The entries below contain a line with "Continue the Blender" and a line with "the toaster', 'cord')". Retype exactly everything from the first down to the second, both included, and nothing else.
───── Recorded information
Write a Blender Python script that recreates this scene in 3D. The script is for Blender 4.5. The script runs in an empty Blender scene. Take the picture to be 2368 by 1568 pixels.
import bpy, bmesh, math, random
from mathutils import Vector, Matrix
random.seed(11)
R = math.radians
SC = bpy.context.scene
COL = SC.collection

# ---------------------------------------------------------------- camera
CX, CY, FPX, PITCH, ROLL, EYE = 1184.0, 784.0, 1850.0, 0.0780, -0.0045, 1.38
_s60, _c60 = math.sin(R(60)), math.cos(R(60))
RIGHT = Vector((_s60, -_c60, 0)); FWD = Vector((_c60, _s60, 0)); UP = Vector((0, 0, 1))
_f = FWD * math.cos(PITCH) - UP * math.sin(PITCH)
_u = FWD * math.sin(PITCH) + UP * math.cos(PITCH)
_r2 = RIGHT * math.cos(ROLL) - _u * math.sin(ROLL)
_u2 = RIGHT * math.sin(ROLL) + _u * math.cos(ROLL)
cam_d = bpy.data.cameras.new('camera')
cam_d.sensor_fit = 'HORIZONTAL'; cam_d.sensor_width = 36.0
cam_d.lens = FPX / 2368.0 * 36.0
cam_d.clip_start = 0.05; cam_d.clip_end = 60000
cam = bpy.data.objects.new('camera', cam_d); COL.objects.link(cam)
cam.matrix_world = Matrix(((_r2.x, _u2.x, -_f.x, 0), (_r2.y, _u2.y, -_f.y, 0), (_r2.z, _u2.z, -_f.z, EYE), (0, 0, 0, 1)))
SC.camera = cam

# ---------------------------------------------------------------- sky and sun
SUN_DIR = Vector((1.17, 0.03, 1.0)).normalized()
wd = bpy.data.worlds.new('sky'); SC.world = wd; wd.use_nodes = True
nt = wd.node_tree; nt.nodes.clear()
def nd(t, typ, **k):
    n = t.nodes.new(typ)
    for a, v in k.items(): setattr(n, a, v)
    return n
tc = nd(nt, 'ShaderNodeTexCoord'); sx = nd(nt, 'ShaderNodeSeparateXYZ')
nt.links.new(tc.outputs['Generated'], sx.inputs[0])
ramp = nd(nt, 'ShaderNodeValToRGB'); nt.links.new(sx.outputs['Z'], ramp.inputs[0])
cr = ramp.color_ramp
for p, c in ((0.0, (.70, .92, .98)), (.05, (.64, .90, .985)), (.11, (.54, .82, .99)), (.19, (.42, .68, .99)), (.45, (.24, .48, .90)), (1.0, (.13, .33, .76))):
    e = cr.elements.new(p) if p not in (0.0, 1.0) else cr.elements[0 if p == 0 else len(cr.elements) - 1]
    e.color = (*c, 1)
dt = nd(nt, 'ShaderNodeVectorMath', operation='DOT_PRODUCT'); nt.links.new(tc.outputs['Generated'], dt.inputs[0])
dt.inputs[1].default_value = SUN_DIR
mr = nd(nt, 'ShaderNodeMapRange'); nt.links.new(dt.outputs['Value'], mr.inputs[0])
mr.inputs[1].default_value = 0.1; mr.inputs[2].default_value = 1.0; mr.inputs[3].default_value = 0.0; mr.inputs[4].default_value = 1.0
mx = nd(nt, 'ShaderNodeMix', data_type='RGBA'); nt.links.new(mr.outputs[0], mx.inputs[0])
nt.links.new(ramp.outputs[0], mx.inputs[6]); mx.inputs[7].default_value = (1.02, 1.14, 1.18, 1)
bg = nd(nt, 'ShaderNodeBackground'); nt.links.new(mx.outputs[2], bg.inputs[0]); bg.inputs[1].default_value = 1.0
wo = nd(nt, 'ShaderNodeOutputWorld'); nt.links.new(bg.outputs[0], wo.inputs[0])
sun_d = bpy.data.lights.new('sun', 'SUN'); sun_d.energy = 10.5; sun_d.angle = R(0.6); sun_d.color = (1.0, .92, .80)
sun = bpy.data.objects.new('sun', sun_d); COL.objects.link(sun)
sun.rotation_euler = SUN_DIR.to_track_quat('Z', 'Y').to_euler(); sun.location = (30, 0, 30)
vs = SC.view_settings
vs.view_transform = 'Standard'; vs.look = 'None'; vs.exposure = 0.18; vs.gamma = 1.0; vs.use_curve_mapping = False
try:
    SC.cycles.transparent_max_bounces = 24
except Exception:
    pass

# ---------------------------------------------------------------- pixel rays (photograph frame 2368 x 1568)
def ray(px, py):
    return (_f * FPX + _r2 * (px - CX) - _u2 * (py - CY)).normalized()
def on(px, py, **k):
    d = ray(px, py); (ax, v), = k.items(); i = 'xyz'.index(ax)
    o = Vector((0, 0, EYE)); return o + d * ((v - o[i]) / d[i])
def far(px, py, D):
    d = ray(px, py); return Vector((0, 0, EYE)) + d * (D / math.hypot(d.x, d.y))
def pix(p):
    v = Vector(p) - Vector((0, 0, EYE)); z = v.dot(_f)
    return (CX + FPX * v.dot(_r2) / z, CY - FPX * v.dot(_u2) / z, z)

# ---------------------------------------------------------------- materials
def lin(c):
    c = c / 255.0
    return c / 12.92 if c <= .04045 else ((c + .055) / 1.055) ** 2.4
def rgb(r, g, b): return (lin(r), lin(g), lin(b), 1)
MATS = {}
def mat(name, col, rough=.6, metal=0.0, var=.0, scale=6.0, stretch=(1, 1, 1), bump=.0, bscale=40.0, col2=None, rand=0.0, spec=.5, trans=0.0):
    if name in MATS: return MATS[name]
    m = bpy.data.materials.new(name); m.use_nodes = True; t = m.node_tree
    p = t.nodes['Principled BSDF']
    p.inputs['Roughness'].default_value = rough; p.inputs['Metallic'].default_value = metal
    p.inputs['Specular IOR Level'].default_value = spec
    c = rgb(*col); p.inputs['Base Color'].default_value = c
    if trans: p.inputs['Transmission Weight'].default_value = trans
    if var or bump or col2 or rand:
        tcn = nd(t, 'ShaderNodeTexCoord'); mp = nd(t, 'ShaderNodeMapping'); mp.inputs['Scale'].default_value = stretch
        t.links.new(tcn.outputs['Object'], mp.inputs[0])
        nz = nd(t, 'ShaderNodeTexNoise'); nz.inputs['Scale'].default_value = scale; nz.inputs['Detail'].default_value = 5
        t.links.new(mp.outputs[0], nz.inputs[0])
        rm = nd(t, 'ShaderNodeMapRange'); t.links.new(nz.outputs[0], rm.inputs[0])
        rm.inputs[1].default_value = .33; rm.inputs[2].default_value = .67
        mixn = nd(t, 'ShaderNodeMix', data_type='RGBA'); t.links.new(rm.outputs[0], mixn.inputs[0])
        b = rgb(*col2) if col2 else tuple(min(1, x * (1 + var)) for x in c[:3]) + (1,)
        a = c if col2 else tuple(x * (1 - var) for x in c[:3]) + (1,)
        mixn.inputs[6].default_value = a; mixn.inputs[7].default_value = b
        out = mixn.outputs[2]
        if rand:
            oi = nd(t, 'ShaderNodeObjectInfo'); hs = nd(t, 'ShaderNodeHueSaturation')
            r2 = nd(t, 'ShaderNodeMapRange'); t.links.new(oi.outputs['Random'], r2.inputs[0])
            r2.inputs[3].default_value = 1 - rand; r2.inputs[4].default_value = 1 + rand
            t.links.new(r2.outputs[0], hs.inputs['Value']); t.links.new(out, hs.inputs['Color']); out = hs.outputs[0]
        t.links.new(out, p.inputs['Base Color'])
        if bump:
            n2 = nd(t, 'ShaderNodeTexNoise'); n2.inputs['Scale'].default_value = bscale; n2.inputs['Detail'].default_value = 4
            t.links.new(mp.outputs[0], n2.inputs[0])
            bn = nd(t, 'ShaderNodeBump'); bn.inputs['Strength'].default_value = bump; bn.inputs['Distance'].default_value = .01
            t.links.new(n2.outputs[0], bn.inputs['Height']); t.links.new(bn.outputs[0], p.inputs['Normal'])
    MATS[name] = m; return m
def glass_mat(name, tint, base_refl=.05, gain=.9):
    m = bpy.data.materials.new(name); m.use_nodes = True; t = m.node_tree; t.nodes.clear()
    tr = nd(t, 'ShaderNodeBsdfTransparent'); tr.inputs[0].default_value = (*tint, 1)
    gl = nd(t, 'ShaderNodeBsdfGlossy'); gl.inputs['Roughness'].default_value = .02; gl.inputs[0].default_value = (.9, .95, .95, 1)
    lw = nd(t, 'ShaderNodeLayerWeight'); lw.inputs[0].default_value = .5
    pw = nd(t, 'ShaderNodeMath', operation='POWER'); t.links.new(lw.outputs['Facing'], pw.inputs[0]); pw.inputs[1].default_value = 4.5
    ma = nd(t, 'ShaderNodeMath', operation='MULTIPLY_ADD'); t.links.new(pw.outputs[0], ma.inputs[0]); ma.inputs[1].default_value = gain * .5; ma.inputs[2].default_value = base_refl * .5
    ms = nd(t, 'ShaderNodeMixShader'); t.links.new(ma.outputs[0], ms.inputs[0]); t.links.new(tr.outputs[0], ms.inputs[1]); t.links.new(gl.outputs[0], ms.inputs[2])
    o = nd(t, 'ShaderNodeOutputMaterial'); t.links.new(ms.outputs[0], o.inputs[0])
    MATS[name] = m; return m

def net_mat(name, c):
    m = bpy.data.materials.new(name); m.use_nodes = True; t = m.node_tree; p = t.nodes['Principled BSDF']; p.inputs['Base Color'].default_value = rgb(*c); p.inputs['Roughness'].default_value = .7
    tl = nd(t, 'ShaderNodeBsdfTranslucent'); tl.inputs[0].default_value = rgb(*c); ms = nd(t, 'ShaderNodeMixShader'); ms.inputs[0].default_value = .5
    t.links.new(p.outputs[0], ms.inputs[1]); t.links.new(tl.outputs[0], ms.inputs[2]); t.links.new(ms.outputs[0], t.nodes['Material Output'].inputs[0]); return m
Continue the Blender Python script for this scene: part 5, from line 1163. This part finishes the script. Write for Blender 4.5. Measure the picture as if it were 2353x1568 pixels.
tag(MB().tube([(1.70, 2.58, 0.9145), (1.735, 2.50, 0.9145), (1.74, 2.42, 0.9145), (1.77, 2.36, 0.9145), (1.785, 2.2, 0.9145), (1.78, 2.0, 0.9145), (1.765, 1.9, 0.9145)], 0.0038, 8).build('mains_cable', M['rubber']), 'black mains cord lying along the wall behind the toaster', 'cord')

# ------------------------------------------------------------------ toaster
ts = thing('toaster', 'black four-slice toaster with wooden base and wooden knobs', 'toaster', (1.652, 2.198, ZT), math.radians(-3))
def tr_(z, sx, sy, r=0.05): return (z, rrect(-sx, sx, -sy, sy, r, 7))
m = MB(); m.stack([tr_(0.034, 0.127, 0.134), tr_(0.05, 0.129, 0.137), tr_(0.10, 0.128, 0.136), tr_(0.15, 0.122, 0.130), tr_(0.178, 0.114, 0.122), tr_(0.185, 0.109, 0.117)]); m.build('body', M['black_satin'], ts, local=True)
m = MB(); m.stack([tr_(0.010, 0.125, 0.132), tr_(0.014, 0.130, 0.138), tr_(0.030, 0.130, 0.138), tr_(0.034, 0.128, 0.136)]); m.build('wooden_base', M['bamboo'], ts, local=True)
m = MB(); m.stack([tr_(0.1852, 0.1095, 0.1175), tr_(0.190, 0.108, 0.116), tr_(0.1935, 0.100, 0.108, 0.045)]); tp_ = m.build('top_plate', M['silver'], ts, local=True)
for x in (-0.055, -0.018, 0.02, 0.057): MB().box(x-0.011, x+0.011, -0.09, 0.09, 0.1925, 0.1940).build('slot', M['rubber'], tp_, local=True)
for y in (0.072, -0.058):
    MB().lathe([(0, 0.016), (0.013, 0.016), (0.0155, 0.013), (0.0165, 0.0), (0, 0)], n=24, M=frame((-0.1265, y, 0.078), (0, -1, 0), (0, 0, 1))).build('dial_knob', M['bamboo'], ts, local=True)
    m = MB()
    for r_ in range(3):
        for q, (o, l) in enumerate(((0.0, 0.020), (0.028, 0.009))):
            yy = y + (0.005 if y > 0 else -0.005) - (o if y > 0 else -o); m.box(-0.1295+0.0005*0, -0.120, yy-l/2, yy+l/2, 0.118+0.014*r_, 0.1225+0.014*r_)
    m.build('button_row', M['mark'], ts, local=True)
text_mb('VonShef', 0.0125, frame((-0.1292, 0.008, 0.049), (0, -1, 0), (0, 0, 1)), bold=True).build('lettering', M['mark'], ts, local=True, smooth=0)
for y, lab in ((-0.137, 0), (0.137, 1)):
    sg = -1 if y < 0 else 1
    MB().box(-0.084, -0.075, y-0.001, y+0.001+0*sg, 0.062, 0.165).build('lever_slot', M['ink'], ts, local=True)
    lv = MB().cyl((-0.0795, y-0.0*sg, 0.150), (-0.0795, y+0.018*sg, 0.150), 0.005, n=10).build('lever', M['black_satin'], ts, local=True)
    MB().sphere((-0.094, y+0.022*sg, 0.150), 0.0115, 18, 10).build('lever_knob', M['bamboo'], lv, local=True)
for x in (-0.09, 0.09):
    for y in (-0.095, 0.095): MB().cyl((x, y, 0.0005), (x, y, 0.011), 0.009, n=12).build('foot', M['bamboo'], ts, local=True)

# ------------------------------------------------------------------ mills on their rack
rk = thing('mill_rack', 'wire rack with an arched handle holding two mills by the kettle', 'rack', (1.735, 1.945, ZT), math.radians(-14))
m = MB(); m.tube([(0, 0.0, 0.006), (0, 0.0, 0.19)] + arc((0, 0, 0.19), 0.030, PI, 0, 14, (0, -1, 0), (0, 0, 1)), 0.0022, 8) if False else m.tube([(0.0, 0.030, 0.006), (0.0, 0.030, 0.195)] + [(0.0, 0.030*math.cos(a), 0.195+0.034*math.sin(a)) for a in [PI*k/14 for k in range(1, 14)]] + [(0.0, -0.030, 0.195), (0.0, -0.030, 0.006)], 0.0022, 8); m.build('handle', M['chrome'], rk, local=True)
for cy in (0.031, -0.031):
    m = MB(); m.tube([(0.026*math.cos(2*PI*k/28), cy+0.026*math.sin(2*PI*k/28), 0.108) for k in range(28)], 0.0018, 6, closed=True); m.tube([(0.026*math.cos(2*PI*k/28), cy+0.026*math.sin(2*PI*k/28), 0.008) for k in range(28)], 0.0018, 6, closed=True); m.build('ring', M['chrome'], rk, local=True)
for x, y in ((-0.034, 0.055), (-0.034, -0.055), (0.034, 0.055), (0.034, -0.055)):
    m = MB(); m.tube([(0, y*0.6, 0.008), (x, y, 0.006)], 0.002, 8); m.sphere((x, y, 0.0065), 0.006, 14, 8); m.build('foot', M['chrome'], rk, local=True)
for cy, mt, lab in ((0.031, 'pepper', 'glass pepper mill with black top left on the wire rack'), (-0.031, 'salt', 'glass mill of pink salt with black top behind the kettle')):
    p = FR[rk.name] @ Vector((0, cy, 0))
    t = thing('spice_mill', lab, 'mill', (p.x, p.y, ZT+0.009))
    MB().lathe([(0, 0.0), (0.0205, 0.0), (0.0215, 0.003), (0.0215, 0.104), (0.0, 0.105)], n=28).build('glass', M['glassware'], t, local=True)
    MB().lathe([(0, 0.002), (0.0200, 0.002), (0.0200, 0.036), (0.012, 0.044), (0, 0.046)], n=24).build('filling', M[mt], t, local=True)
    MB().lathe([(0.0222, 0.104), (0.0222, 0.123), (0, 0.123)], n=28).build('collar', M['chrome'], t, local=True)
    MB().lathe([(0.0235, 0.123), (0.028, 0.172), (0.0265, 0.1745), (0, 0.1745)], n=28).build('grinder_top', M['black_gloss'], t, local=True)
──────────
The answer:
Continue the Blender Python script for this scene: part 5, from line 1163. This part finishes the script. Write for Blender 4.5. Measure the picture as if it were 2353x1568 pixels.
tag(MB().tube([(1.70, 2.58, 0.9145), (1.735, 2.50, 0.9145), (1.74, 2.42, 0.9145), (1.77, 2.36, 0.9145), (1.785, 2.2, 0.9145), (1.78, 2.0, 0.9145), (1.765, 1.9, 0.9145)], 0.0038, 8).build('mains_cable', M['rubber']), 'black mains cord lying along the wall behind the toaster', 'cord')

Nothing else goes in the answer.